With spring just around the corner, most of us are looking forward to getting outside for our exercise. Spring vacation offers us an opportunity to take a break from our usual routine and move outside. Tennis, hiking, walking or jogging bring us into nature. These activities are akin to the play activities that we experienced as children. Remember those days when your mother had to call you back inside for meals and sleep? The mental aspect of play obliterates time concern; this is the reverse of counting down the last few minutes on the treadmill prior to ending your 45 minute work out! Exercise outside benefits both mind and body – its fun!
 
Walking
It has been said that the longest journey begins with the first step; take the first step, literally, by walking daily. You don’t need tons of high tech equipment but you do need a few items:
 
1.     Walking shoes that support your feet. If your sneakers are more than 6 months old, I suggest investing in a new pair.

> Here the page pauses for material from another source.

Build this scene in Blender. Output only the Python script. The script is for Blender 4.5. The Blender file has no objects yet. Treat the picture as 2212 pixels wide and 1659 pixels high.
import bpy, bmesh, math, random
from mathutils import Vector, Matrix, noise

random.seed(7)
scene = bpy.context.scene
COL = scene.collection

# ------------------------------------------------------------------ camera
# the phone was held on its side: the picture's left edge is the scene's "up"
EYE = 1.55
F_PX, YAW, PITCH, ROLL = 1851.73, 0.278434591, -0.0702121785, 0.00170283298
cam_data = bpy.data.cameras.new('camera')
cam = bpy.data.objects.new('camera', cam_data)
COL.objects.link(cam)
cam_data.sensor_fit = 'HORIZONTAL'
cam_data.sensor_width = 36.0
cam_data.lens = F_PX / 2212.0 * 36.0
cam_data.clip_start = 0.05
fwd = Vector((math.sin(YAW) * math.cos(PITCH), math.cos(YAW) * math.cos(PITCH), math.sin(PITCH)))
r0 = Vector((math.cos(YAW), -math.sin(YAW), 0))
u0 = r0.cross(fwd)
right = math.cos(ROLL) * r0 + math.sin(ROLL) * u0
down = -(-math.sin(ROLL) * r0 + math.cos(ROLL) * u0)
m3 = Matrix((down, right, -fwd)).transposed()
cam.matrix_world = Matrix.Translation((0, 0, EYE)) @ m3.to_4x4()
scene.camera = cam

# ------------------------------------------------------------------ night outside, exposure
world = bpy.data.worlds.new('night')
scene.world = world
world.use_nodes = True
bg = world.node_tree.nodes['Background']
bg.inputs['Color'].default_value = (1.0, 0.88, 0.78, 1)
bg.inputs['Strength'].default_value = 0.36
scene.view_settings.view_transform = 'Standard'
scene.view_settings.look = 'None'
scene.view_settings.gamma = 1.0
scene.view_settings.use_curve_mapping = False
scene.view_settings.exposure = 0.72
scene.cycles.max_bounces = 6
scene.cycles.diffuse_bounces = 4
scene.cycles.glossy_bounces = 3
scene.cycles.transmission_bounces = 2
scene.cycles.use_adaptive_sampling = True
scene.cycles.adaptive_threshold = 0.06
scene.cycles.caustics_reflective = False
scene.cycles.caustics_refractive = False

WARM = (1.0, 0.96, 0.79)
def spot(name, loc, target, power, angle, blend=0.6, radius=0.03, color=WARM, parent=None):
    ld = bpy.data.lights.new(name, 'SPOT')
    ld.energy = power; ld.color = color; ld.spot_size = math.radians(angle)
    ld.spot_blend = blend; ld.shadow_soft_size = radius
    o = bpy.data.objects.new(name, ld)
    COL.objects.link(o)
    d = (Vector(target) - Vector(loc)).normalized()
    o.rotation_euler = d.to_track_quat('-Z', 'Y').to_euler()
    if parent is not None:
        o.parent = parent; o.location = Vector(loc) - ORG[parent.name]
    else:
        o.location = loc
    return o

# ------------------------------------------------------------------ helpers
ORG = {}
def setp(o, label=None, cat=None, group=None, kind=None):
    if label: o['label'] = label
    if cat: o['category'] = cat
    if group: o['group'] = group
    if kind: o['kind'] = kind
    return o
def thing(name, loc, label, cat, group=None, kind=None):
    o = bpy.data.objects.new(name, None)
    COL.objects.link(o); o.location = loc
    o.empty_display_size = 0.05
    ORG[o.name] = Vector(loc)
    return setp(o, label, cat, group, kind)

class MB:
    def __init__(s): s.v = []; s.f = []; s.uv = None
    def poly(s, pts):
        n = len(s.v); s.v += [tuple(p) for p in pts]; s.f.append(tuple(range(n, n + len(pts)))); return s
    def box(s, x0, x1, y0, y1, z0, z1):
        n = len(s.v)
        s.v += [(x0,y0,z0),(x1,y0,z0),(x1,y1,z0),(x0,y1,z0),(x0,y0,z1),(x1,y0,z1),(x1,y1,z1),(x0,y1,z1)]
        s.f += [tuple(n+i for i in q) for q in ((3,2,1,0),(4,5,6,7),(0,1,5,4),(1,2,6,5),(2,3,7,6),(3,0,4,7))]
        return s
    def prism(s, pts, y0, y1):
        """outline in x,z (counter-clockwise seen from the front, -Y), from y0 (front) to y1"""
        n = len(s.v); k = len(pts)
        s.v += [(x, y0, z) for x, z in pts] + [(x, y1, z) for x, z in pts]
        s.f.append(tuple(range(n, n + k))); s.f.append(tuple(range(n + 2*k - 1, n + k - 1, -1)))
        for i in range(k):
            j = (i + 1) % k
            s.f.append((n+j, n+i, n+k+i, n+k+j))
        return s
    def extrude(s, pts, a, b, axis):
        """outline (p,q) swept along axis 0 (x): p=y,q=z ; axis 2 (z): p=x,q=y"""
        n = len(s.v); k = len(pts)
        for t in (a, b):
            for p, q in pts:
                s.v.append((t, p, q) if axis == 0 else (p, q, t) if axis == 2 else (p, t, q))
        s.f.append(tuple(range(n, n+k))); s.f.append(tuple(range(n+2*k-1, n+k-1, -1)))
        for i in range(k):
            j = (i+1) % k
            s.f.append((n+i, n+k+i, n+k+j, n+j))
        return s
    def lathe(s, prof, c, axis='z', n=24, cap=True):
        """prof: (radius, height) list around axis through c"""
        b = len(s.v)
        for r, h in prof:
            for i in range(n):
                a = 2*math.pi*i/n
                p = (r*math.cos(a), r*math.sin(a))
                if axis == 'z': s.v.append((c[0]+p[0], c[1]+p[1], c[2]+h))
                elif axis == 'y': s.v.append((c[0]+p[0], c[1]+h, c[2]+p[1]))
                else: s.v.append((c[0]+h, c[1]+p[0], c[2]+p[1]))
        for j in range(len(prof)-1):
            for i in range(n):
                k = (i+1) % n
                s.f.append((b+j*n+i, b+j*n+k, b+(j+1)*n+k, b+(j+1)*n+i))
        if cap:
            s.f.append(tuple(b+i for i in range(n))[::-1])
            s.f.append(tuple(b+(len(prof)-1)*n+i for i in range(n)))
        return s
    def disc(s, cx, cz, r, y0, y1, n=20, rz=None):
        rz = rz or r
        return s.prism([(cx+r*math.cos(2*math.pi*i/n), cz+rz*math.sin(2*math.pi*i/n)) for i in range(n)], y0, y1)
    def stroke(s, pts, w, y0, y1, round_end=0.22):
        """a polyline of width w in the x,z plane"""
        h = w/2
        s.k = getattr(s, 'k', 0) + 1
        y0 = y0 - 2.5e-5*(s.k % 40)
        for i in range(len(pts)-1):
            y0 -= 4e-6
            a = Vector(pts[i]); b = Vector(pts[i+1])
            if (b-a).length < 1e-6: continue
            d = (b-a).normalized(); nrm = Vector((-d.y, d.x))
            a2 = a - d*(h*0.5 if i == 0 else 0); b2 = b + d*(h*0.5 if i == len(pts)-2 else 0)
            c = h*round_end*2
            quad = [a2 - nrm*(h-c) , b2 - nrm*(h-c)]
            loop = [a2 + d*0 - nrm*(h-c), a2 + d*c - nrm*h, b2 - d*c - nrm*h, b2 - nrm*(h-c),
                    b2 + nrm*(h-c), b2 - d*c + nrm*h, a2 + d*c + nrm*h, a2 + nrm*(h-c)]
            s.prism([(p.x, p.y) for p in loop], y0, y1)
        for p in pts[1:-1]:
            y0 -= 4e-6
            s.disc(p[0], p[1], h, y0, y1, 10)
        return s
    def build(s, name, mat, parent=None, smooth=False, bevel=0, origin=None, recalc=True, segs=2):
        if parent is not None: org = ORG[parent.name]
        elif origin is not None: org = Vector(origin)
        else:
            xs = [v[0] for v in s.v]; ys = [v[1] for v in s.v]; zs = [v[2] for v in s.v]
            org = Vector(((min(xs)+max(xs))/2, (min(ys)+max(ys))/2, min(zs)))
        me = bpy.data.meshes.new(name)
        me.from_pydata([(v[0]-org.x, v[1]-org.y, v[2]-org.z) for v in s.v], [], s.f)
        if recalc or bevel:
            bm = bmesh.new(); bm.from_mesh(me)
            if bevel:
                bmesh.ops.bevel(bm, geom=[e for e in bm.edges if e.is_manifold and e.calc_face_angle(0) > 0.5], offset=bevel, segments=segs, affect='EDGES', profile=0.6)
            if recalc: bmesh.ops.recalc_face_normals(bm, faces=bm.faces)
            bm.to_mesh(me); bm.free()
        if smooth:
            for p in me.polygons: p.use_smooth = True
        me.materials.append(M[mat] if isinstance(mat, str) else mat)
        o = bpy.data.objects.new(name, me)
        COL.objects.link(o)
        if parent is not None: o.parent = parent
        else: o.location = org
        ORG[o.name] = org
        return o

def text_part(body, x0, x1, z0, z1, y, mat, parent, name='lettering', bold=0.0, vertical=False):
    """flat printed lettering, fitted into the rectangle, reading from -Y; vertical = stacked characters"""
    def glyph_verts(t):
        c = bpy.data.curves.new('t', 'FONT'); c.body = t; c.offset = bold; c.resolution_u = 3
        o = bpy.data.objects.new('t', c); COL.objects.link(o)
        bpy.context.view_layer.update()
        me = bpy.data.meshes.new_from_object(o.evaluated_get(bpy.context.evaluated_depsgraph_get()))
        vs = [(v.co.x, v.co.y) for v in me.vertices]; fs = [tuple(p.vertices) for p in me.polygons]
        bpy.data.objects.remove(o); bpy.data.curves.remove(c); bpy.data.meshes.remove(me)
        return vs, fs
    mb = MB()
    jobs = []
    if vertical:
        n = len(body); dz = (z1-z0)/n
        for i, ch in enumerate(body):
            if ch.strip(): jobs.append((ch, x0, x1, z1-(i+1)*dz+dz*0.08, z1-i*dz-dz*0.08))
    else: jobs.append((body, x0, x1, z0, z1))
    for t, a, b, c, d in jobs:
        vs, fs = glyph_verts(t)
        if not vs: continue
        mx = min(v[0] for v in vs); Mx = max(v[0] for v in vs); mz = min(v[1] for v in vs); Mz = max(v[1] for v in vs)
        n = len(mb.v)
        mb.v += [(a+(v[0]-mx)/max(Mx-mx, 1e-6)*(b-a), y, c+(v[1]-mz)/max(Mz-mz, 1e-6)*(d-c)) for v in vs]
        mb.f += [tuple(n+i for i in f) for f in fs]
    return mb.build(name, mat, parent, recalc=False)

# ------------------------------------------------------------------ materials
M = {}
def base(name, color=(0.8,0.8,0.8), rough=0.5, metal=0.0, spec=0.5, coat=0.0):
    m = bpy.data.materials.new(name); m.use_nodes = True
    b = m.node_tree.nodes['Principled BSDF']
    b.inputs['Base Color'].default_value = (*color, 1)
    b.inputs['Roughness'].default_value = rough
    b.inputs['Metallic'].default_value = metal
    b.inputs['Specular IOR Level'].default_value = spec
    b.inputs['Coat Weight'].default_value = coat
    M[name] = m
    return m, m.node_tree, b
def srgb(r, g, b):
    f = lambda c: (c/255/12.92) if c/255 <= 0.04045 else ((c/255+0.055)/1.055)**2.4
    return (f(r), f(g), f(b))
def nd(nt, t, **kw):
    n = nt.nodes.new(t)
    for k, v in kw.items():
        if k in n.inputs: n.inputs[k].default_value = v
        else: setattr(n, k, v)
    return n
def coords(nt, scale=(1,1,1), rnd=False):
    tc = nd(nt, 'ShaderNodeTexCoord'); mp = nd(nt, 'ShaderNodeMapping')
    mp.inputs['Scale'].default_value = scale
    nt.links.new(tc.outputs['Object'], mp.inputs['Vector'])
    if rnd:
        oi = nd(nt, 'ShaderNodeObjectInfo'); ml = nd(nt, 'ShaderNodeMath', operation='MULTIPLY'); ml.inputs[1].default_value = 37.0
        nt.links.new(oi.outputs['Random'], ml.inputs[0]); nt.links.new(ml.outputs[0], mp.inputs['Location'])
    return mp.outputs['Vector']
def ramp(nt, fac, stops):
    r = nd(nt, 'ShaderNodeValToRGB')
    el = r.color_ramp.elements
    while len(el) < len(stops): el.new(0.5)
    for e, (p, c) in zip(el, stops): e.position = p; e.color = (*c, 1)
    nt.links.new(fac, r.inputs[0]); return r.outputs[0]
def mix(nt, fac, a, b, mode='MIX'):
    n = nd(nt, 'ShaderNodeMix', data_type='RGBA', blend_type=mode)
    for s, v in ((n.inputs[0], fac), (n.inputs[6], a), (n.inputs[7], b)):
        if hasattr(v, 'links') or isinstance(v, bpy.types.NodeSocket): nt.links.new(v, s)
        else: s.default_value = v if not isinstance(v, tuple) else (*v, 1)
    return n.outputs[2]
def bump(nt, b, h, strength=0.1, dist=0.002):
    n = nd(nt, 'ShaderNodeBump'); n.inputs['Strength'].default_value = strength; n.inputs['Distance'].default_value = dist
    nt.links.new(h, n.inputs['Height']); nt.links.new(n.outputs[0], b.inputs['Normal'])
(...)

2.     For those at risk for reduced bone mass, I strongly suggest a weighted vest. Start with the lowest weight, distributed evenly front and back. Be aware of your posture: Keep your shoulders back and down. By adding weight you will increase bone mass.

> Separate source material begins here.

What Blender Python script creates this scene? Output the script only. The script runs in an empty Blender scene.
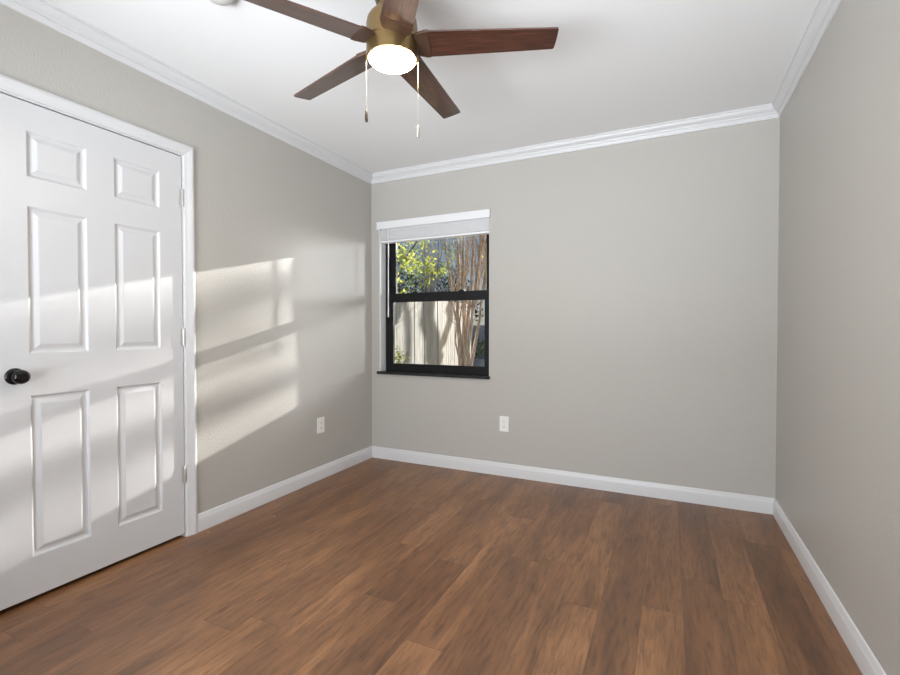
import bpy, bmesh, math, random
import numpy as np
from mathutils import Vector, Matrix
D = bpy.data; S = bpy.context.scene; COL = S.collection
R = math.radians

# ------------------------------------------------------------------ camera
CAM = Vector((2.3478, -3.3481, 1.1187))
yaw, pitch = R(25.391), R(0.994)
cd = D.cameras.new('camera'); cam = D.objects.new('camera', cd); COL.objects.link(cam)
cd.sensor_width = 36; cd.lens = 36 * 460.8 / 900; cd.clip_start = .05; cd.clip_end = 300
cam.location = CAM; cam.rotation_euler = (math.pi/2 - pitch, 0, yaw)
S.camera = cam
S.view_settings.view_transform = 'Standard'; S.view_settings.look = 'None'
S.view_settings.gamma = 1; S.view_settings.use_curve_mapping = False
S.view_settings.exposure = 0.22

# ------------------------------------------------------------------ sky
SUN_DIR = Vector((-1.0, -5.85, -1.48)).normalized()          # the way the light travels
SUN_EL = math.asin(-SUN_DIR.z)
w = D.worlds.new('sky'); S.world = w; w.use_nodes = True
wn = w.node_tree.nodes; wl = w.node_tree.links
bg = wn['Background']
sk = wn.new('ShaderNodeTexSky'); sk.sky_type = 'HOSEK_WILKIE'
sk.sun_direction = (-SUN_DIR).normalized(); sk.turbidity = 3.0; sk.ground_albedo = .35
tint = wn.new('ShaderNodeMix'); tint.data_type = 'RGBA'; tint.blend_type = 'MULTIPLY'; tint.inputs[0].default_value = 1; tint.inputs[7].default_value = (.80, .96, 1.30, 1)
wl.new(sk.outputs[0], tint.inputs[6]); wl.new(tint.outputs[2], bg.inputs['Color']); bg.inputs['Strength'].default_value = 1.75

# ------------------------------------------------------------------ sun
sl = D.lights.new('sun', 'SUN'); sl.energy = 11.0; sl.angle = R(.6); sl.color = (1.0, .975, .93)
so = D.objects.new('sun', sl); COL.objects.link(so)
so.rotation_euler = SUN_DIR.to_track_quat('-Z', 'Y').to_euler(); so.location = (4, 12, 8)

# ------------------------------------------------------------------ added fill lamp at the unseen window behind the camera
al = D.lights.new('front_fill', 'AREA'); al.shape = 'RECTANGLE'; al.size = 2.3; al.size_y = 1.75
al.energy = 78; al.color = (.89, .945, 1.0); al.spread = R(170)
ao = D.objects.new('front_fill', al); COL.objects.link(ao)
ao.location = (1.55, -4.12, 1.32); ao.rotation_euler = (R(90), 0, 0)

# sunlight thrown back by a pale neighbouring wall, out of sight to the right of the yard
nb = D.lights.new('neighbour_wall_bounce', 'AREA'); nb.shape = 'RECTANGLE'; nb.size = 1.9; nb.size_y = 1.2
nb.energy = 60; nb.spread = R(76); nb.color = (.96, .98, 1.0)
no = D.objects.new('neighbour_wall_bounce', nb); COL.objects.link(no)
no.location = (4.7, 4.1, 2.25); no.rotation_euler = Vector((-4.1, -4.1, -.85)).to_track_quat('-Z', 'Y').to_euler()
# added up-light through that window to brighten the ceiling; no paving stands there
gb = D.lights.new('ceiling_fill', 'AREA'); gb.shape = 'RECTANGLE'; gb.size = 2.6; gb.size_y = 1.2
gb.energy = 172; gb.color = (.90, .95, 1.0); gb.spread = R(150)
go = D.objects.new('ceiling_fill', gb); COL.objects.link(go)
go.location = (1.55, -5.9, -.15); go.rotation_euler = (R(90+35), 0, 0)

# ------------------------------------------------------------------ material helpers
def new_mat(name):
    m = D.materials.new(name); m.use_nodes = True
    nt = m.node_tree; return m, nt, nt.nodes, nt.links, nt.nodes['Principled BSDF']
def mth(nt, op, a, b=None, c=None):
    n = nt.nodes.new('ShaderNodeMath'); n.operation = op
    for i, v in enumerate((a, b, c)):
        if v is None: continue
        if isinstance(v, (int, float)): n.inputs[i].default_value = v
        else: nt.links.new(v, n.inputs[i])
    return n.outputs[0]
def comb(nt, x, y, z):
    n = nt.nodes.new('ShaderNodeCombineXYZ')
    for i, v in enumerate((x, y, z)):
        if isinstance(v, (int, float)): n.inputs[i].default_value = v
        else: nt.links.new(v, n.inputs[i])
    return n.outputs[0]
def noise(nt, vec, scale, detail=2, rough=.5, dist=0):
    n = nt.nodes.new('ShaderNodeTexNoise'); n.inputs['Scale'].default_value = scale
    n.inputs['Detail'].default_value = detail; n.inputs['Roughness'].default_value = rough
    n.inputs['Distortion'].default_value = dist
    if vec is not None: nt.links.new(vec, n.inputs['Vector'])
    return n.outputs[0]
def ramp(nt, fac, stops):
    n = nt.nodes.new('ShaderNodeValToRGB'); nt.links.new(fac, n.inputs[0])
    e = n.color_ramp.elements
    while len(e) < len(stops): e.new(.5)
    for k, (p, c) in zip(e, stops): k.position = p; k.color = (*c, 1)
    return n.outputs[0]
def mixc(nt, fac, a, b, mode='MIX'):
    n = nt.nodes.new('ShaderNodeMix'); n.data_type = 'RGBA'; n.blend_type = mode
    for i, v in ((0, fac), (6, a), (7, b)):
        if isinstance(v, (int, float)): n.inputs[i].default_value = v
        elif isinstance(v, tuple): n.inputs[i].default_value = (*v, 1)
        else: nt.links.new(v, n.inputs[i])
    return n.outputs[2]
def bump(nt, bs, h, strength, dist=.01):
    n = nt.nodes.new('ShaderNodeBump'); n.inputs['Strength'].default_value = strength
    n.inputs['Distance'].default_value = dist
    nt.links.new(h, n.inputs['Height']); nt.links.new(n.outputs[0], bs.inputs['Normal'])
def objco(nt):
    n = nt.nodes.new('ShaderNodeTexCoord'); return n.outputs['Object']
def plain(name, c, rough=.5, metal=0, bumpy=None, spec=.5, var=0.0):
    m, nt, N, L, b = new_mat(name)
    b.inputs['Base Color'].default_value = (*c, 1); b.inputs['Roughness'].default_value = rough
    b.inputs['Metallic'].default_value = metal; b.inputs['Specular IOR Level'].default_value = spec
    co = objco(nt)
    if bumpy: bump(nt, b, noise(nt, co, bumpy[0], 3), bumpy[1], bumpy[2])
    if var:
        f = noise(nt, co, 6, 3)
        k = ramp(nt, f, [(.3, tuple(x*(1-var) for x in c)), (.7, tuple(min(1, x*(1+var)) for x in c))])
        L.new(k, b.inputs['Base Color'])
    return m

M = {}
M['wall'] = plain('greige_wall_paint', (.500, .480, .446), .42, bumpy=(125, .5, .004), spec=.35)
M['ceiling'] = plain('ceiling_paint', (.85, .855, .86), .8, bumpy=(120, .12, .002), spec=.2)
M['trim'] = plain('white_trim_paint', (.70, .70, .71), .35, bumpy=(30, .03, .002))
M['black'] = plain('black_window_frame', (.008, .008, .0085), .4, spec=.22, bumpy=(60, .03, .001))
M['sill'] = plain('black_sill', (.010, .010, .011), .22, bumpy=(20, .03, .001))
M['knob'] = plain('black_knob_metal', (.008, .007, .007), .12, metal=.3, var=.2)
M['hinge'] = plain('nickel_hinge', (.62, .61, .59), .35, metal=.6, var=.05)
M['plate'] = plain('white_plastic_plate', (.86, .85, .83), .35, bumpy=(40, .02, .001))
M['slot'] = plain('dark_slot', (.10, .095, .09), .6, var=.1)
M['blind'] = plain('white_blind', (.82, .82, .83), .45, bumpy=(14, .05, .002))
M['gap'] = plain('closet_shade_board', (.05, .045, .04), .9, var=.1)  # unlit closet space coloured dark, so the gap under the door reads black
M['bronze'] = plain('brushed_bronze', (.21, .138, .058), .38, metal=.85, bumpy=(70, .04, .001), var=.06)
M['bracket'] = plain('bronze_bracket', (.085, .045, .028), .42, metal=.3, var=.06)
M['darkbronze'] = plain('dark_bronze', (.045, .035, .025), .4, metal=.7, var=.1)
M['chain'] = plain('steel_bead_chain', (.42, .40, .37), .35, metal=.6, var=.05)
M['detector'] = plain('detector_plastic', (.70, .70, .69), .5, var=.03)
M['flake'] = plain('pale_flake', (.8, .74, .66), .7, var=.1)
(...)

3.      To get the most out of your walk, you should aim for moderate exertion. You want to be able to carry on a conversation. A heart rate monitor is useful to keep track of how hard you are working. The new high tech GPS devices will track your route and how many miles you cover.
 
If you walk for 30 minutes, you will burn about 150 calories. As your fitness increases try interval training. Interval training will benefit your cardiovascular, use more calories and keep you from getting bored. Basically, intervals are periods of higher exertion alternating with lower exertion. You might try brisk walking alternating with easy jogging or walking alternating with faster walking.
 
When in NYC, don’t forget our Saturday morning walks in Central Park!
 
Hiking
There is no better way to truly immerse yourself in a natural setting than by hiking. Your body is challenged by the terrain. Rocky cliffs, hills, and even volcanoes and mountains become your new gym! Hiking uses your muscles in a different way than walking. Your arms, legs and abdominal muscles are recruited.
 
Give hiking a try with an experienced guide to determine if this sport is for you. An experienced guide knows about regional plants, animals, folklore, and dangers. Chances are, you will enjoy the adventure even more with a guide.
 
Use sunscreen and buy good hiking boots. I strongly suggest breaking in your new boots before your first hike. 
 
Biking
If you loved running but your knees will no longer co-operate, I suggest you give biking a try! Biking is almost like flying: the wind in your face, the scenery flying past. You cover more mileage than with walking. Riding a bicycle is great for your legs.
 
You do not have to spend lots of money for a good bike; you can get a good one for just a few hundred dollars. Bicycle stores will advise you and let you try models to find one you like.
 
There are wonderful biking trips in the Rockies or Adirondacks or Europe. If you are just starting out, don’t worry. There are groups for every level and going on a bike trip could be the best thing that you ever do. But if it is your first trip, strengthen your legs first by taking spinning classes before you go. Give it a try!  
 
Other ideas for outdoor excursions are spas with hikes or a real fitness camp. In November, I visited the Miraval spa in Arizona. Miraval emphasizes spiritual renewal with daily sunrise hikes through the dessert. I included a sunset run, with magnificent colors and serenaded by coyotes. The whole point of visiting a spa is to focus on your body, not to simply get massages and facials.
 
The New York Times recently featured an article about the world famous, Core Performance, an elite athlete fitness camp in Tempe, Arizona. The camp is for opened to everyday athletes periodically. What impressed me about the program is the emphasis on a comprehensive approach to fitness including nutrition, warm-up drills, preparing the body for exercise, and stretching.
 
What ever your fitness level, taking your work out outside is a boost.